Battery life of an EmonTH with an optical pulse sensor

I would like to install an “optical pulse sensor” to measure the pulses of an electricity meter. I want to do this measure with an emonTH because I have no AC power available.
How can I calculate the duration of the emonTH batteries?
Can I cancel the “optic pulse sensor” led to extend the battery life?

Greetings and thank you
Oscar

Hello @onsar, @glyn.hudson has tested the battery life for temperature and humidity sensing at 3 years + as mentioned here: https://shop.openenergymonitor.com/emonth-v2-temperature-humidity-node. But this does not confirm the battery life on pulse counting only.

The firmware sleeps between pulses implementing a low power mode based on work by Eric Amann, see: emonth2/src.ino at master · openenergymonitor/emonth2 · GitHub

The pulse is detected with an interrupt that will wake up the EmonTh briefly, the battery life will therefore be partly proportional to the frequency of pulses.

Thanks Trystan for your reply
Looking at the features of the “Optical Utility Meter LED Pulse Sensor” page, the consumption of this device is 7.5mA @ 5V for duration of pulse (standard meter 100ms):

On the other hand, it is normal for electricity meters to generate a pulse every Wh consumed. This means that there will be periods in which a pulse will be generated every second (depending on the meter and consumption). This will significantly reduce battery life.
I think that a part of this consumption is due to the LED that has the Optical Sensor Meter.
Is it possible to obtain the scheme of this device? I would like to study if it is possible to disable the LED

Best regars
Oscar

Unfortunately not. Megni have tried to do that, but no information was forthcoming. All the data that we have been able to obtain from the supplier is on the “shop” website. However, I have done some tests and if you search, you should be able to find a little bit more about how it behaves. But I don’t think it will help you directly.

Thank you very much Robert. I appreciate your answer very much
I believe that if we fed the optical sensor with an ATMEGA pin, it would be possible to cut off the power just when the interruption is received. This would prevent the device from continuing to consume energy but, I don’t know if it would shorten the life of the sensor or we would have other problems that I don’t know now.

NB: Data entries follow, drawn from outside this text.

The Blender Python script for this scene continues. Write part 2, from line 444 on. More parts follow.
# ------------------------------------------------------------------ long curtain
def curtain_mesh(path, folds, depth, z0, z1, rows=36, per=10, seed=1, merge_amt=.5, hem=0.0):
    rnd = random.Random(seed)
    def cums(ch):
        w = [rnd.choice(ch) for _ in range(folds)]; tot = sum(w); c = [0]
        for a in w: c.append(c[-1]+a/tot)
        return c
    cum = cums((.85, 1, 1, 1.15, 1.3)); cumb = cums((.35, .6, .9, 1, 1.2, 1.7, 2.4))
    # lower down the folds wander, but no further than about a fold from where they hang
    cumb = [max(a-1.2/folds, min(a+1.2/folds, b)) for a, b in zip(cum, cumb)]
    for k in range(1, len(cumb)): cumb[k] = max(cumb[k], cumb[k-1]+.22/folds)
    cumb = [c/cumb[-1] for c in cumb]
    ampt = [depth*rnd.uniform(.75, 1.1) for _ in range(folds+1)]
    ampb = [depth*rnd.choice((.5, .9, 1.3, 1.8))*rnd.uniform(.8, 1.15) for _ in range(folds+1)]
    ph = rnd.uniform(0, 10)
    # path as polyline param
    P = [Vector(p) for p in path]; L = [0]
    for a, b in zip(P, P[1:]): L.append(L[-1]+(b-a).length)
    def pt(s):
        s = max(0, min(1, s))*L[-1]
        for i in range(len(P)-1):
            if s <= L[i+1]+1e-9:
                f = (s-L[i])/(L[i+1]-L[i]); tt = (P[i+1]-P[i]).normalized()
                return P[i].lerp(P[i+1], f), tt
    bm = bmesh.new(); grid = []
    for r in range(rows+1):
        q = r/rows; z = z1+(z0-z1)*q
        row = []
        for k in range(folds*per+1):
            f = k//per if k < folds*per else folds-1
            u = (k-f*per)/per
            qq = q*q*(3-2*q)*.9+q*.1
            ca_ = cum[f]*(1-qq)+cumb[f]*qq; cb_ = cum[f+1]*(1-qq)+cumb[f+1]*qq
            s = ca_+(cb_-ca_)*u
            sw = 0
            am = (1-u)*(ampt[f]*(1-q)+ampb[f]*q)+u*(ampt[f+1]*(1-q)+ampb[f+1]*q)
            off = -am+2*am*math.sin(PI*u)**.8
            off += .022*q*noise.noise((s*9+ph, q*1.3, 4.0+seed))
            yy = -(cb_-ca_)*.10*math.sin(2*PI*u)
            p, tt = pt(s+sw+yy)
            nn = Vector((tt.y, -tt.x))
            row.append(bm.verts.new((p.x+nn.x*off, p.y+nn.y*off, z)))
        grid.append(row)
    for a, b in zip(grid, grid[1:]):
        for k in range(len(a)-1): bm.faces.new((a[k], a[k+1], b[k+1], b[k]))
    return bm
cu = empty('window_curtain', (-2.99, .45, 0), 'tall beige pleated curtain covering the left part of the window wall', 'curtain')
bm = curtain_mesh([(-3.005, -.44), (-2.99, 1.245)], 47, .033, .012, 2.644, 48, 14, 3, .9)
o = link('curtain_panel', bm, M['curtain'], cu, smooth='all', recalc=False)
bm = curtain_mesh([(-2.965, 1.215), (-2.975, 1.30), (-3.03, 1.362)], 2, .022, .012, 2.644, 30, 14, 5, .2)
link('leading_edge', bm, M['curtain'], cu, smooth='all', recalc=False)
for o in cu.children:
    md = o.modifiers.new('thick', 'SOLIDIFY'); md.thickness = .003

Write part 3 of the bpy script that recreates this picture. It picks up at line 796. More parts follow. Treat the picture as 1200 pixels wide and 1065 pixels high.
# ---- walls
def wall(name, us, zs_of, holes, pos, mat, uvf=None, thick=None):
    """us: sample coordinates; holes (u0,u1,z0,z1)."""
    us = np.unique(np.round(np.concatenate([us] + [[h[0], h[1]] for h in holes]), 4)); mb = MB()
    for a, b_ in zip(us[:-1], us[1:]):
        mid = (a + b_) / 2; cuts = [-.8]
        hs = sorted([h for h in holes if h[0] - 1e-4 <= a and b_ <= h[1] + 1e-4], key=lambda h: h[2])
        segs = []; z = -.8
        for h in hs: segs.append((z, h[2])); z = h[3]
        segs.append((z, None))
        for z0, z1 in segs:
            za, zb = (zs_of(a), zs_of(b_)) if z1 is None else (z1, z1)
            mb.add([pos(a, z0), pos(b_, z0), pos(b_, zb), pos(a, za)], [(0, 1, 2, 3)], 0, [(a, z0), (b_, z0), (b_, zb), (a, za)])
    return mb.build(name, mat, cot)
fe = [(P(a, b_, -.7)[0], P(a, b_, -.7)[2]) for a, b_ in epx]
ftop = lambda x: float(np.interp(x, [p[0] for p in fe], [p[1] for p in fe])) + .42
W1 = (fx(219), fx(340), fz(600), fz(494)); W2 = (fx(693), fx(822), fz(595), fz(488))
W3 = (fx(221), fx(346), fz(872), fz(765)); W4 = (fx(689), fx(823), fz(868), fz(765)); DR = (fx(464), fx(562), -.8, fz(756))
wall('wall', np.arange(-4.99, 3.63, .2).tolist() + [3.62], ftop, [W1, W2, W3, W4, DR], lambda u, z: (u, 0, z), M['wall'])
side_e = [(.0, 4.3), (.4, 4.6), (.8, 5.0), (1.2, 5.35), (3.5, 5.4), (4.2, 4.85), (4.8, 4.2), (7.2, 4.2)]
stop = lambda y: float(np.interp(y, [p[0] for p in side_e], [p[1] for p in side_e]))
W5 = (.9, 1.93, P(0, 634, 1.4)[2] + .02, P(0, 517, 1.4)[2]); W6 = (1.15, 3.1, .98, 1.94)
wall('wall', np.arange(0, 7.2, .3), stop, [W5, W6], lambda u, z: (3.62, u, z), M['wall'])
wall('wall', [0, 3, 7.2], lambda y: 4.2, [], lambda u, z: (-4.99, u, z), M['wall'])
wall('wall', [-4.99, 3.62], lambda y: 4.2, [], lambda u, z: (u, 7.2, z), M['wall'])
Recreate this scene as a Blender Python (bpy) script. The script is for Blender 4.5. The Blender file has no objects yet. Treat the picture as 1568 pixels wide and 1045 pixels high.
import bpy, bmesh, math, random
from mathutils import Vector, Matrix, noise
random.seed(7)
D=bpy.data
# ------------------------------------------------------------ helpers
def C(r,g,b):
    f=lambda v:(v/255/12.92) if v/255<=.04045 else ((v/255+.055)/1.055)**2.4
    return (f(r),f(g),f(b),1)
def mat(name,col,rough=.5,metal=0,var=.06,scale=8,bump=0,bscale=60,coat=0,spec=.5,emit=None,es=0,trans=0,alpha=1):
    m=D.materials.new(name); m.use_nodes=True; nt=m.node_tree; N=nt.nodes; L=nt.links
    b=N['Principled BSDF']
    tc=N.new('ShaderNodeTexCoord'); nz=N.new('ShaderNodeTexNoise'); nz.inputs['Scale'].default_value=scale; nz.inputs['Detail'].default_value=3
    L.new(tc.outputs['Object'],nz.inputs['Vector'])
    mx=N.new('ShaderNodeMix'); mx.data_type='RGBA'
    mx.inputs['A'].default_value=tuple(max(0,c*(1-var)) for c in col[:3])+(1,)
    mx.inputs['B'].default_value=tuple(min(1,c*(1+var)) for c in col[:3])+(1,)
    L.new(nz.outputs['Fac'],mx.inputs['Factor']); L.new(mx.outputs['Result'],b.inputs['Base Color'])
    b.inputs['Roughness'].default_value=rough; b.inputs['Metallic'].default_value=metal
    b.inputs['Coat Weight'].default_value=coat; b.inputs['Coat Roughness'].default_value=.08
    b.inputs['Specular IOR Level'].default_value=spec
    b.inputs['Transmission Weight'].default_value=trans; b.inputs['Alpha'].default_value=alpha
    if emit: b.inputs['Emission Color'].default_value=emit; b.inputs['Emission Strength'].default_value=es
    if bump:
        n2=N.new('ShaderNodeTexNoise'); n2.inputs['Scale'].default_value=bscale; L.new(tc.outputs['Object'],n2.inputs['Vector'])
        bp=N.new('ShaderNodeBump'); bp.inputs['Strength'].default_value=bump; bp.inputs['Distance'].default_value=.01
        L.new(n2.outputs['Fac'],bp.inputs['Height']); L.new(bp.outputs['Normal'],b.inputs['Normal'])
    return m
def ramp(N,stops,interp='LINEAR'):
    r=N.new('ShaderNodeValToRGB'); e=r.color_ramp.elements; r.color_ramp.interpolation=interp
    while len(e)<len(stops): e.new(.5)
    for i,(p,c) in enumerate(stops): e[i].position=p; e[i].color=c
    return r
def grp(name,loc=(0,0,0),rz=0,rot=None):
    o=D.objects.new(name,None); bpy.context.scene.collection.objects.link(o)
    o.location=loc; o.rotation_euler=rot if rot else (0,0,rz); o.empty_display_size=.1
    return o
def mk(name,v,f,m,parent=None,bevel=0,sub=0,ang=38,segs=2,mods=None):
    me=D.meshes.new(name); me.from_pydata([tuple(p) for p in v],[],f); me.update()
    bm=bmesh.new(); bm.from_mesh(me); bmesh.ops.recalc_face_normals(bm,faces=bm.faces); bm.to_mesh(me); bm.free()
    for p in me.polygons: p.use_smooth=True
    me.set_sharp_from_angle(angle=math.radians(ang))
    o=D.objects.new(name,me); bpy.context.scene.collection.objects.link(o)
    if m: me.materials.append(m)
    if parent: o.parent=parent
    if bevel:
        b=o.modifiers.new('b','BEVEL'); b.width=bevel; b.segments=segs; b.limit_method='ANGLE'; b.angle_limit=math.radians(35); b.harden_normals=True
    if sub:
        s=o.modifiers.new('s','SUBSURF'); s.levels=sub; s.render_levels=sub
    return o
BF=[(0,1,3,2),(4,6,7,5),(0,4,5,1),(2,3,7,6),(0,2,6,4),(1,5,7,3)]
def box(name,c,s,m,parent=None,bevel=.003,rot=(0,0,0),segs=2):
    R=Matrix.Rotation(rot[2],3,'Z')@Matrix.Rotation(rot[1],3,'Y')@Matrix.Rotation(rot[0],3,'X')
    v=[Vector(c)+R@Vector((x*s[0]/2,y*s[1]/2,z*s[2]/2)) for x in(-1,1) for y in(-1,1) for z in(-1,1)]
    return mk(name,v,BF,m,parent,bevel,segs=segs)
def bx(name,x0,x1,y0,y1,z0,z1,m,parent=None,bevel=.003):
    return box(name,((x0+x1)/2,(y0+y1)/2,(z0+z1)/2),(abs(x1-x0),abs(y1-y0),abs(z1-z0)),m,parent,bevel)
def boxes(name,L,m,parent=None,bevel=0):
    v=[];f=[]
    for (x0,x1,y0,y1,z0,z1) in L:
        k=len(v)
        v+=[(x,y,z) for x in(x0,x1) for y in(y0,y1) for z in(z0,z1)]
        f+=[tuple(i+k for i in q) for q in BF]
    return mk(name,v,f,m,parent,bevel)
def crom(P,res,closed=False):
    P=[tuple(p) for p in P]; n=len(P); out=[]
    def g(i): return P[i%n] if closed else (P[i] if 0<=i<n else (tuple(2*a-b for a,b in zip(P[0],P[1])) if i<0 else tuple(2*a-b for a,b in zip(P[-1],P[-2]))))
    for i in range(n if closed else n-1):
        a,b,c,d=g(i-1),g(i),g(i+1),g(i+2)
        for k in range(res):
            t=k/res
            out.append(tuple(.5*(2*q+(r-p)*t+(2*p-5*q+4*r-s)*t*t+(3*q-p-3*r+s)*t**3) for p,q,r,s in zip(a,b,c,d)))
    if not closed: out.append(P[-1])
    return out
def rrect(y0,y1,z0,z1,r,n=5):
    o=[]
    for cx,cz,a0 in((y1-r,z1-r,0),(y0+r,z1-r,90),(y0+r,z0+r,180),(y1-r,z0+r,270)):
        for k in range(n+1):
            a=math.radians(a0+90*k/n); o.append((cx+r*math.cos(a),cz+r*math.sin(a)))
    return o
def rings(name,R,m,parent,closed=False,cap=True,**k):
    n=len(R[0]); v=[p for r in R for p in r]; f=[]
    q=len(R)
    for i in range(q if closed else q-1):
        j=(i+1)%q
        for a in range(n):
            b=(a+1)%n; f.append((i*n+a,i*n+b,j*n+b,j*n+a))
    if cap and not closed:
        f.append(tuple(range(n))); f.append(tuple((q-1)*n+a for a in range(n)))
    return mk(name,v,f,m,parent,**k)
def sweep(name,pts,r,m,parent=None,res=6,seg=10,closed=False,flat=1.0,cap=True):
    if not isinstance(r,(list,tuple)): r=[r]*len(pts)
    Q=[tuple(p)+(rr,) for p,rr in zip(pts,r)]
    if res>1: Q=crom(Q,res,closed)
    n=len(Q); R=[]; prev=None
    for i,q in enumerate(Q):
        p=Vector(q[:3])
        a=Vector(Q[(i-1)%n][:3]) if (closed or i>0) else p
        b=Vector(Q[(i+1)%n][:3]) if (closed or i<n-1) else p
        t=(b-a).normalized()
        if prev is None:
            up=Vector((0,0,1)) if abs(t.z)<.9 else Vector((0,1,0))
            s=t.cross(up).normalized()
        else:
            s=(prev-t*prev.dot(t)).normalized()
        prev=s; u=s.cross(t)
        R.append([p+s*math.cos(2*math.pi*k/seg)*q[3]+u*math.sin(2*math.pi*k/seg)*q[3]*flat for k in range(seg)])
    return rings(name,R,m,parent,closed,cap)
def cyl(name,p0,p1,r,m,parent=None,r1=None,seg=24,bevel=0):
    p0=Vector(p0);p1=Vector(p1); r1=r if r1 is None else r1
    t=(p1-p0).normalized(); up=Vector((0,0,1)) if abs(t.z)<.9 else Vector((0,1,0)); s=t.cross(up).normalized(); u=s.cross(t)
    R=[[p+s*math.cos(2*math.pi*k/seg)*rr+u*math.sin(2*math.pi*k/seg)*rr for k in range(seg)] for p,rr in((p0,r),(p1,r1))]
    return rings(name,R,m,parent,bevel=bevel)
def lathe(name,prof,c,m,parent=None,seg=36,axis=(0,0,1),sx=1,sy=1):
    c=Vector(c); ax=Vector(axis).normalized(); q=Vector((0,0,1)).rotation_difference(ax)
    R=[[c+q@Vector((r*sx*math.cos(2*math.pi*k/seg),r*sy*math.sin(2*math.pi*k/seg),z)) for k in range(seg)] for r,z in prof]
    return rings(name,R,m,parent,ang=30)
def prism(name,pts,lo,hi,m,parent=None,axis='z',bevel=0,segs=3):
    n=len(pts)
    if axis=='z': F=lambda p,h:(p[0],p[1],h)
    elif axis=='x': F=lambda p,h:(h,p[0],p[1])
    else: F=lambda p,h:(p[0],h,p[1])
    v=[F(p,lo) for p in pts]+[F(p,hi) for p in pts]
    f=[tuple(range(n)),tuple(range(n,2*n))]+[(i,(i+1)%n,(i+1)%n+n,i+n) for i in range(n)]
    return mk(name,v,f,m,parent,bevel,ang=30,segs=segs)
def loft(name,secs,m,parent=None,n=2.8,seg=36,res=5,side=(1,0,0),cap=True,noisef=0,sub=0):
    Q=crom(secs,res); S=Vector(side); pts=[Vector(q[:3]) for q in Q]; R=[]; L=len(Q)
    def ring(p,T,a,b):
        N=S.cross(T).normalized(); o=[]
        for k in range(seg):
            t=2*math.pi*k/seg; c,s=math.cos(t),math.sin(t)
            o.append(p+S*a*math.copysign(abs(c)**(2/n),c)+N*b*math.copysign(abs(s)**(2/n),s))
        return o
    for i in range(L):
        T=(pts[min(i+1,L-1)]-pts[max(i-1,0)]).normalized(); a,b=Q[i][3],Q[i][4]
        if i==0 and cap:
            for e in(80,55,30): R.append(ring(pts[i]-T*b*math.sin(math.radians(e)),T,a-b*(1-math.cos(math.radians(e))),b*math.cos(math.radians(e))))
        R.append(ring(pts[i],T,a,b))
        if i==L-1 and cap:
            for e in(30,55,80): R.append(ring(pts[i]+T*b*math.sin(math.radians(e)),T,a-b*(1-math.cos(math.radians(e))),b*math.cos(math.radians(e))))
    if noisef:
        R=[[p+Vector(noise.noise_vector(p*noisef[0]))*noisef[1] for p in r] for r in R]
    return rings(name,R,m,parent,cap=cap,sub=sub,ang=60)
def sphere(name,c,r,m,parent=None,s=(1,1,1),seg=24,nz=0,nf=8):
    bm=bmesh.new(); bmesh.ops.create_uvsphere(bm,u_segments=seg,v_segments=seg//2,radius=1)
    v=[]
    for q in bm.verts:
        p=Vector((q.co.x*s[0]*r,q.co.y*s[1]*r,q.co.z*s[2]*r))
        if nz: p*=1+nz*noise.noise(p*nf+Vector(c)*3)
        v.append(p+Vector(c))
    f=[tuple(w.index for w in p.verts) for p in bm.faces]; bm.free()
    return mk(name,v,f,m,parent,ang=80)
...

How would you wake the processor to put the power onto the pin to receive the LED flash from your meter? :thinking:

I think the sensor consumes only when it receives the light pulse from the counter:
“Current Consumption - Pulse: 7.5mA @ 5V for duration of pulse (standard meter 100ms)”

It is possible to use a digital output to power the optical sensor. This is already done in emonTH to measure temperature with 18b20 sensors.
See the code: emonth2/src.ino at 37826d0a36628ec487852a02f98c531fe421859e · openenergymonitor/emonth2 · GitHub
When an interruption is detected, the power of this digital output is cut off for a period of time (= minimum time between pulses) and the interruptions are disabled. Once this time has elapsed, the optical sensor is fed again and interrupts are enabled (to avoid problems in the power transition).
I think this software would reduce the time in which the sensor is consuming intensity and therefore the energy consumption

OK, so you will turn the power off to the sensor immediately after you have detected the pulse, then you turn on the power when the meter’s LED should have turned off.

I think that should work. The possible problems are: if you do not turn the power on quickly enough, you lower the limit for the maximum pulse rate that you can detect, and if you turn the power on too soon, you count two pulses where there was only one.